>> BEGIN Source material

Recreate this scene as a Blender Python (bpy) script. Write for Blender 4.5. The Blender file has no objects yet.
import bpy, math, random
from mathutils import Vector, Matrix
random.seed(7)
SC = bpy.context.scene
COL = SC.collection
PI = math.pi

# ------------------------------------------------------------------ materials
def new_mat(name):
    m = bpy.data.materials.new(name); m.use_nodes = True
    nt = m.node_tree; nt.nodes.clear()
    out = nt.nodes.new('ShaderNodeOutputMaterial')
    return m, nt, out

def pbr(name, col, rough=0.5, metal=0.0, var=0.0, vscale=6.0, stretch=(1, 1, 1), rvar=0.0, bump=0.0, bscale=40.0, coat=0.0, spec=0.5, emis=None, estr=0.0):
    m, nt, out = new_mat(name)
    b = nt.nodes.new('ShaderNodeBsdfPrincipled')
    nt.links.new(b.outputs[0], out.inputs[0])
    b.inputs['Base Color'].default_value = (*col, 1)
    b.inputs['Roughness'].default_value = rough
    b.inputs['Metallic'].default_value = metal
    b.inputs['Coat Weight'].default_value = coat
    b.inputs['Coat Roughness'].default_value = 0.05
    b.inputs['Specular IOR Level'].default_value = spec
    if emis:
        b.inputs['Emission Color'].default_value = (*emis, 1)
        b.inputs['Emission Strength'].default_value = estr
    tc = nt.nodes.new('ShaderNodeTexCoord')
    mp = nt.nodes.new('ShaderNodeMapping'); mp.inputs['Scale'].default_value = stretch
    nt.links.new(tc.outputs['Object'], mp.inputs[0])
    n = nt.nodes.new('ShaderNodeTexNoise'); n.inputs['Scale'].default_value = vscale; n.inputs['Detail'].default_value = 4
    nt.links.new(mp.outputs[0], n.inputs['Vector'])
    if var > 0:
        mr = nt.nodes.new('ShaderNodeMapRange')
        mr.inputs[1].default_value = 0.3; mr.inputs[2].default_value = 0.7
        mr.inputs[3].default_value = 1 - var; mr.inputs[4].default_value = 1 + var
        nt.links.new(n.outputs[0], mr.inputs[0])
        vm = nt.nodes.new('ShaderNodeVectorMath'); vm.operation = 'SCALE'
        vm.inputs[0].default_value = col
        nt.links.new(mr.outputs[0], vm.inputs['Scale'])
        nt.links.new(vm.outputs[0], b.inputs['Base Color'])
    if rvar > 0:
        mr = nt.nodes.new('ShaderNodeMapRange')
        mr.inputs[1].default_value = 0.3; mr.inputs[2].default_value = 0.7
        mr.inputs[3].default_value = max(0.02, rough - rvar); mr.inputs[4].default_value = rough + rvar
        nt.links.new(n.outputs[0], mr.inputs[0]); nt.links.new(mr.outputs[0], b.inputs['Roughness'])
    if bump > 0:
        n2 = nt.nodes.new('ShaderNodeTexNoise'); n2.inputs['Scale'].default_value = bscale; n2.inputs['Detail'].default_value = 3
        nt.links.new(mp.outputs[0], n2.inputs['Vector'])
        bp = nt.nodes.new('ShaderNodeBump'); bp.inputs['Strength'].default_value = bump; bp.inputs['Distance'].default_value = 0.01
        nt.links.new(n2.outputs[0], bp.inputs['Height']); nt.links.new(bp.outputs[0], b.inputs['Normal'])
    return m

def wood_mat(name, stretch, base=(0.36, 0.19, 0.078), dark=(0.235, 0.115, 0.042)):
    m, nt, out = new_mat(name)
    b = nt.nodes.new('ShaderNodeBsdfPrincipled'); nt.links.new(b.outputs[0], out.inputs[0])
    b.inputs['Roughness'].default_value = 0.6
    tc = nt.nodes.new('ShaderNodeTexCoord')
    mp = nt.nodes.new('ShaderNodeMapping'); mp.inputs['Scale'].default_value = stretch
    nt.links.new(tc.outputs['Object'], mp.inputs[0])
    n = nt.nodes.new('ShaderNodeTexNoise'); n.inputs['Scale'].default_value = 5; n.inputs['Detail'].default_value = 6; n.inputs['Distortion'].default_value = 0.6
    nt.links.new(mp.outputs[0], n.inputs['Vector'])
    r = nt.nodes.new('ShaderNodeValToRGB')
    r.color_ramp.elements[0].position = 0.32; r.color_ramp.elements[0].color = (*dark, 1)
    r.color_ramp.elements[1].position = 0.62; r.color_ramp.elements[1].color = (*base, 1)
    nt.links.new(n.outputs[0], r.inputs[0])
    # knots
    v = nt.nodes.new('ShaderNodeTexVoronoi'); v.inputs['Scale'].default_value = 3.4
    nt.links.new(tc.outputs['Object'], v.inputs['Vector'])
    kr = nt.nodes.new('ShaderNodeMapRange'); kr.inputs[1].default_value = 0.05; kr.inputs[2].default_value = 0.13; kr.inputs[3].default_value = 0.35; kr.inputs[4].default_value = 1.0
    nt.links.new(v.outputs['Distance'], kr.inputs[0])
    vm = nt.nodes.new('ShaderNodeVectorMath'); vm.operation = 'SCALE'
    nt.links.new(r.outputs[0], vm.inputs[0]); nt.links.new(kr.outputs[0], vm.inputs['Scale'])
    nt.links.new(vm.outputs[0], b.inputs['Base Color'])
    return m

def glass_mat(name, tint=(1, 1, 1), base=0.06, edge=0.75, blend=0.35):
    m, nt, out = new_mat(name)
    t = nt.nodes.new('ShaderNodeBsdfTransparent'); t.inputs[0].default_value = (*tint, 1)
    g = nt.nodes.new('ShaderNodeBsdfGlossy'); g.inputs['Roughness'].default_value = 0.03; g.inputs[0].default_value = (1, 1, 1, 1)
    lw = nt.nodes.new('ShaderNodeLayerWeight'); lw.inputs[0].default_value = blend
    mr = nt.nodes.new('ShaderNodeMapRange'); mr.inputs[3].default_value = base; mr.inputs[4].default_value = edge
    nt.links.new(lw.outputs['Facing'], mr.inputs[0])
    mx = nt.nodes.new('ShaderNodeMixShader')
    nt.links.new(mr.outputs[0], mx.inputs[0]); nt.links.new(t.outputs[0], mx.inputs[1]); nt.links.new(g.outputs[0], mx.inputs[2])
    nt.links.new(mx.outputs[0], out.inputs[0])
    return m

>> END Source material

Exercise prompt – Restate the first line and every line after it, word for word, stopping once the line with "PI = math.pi" is done.

Answer –
Recreate this scene as a Blender Python (bpy) script. Write for Blender 4.5. The Blender file has no objects yet.
import bpy, math, random
from mathutils import Vector, Matrix
random.seed(7)
SC = bpy.context.scene
COL = SC.collection
PI = math.pi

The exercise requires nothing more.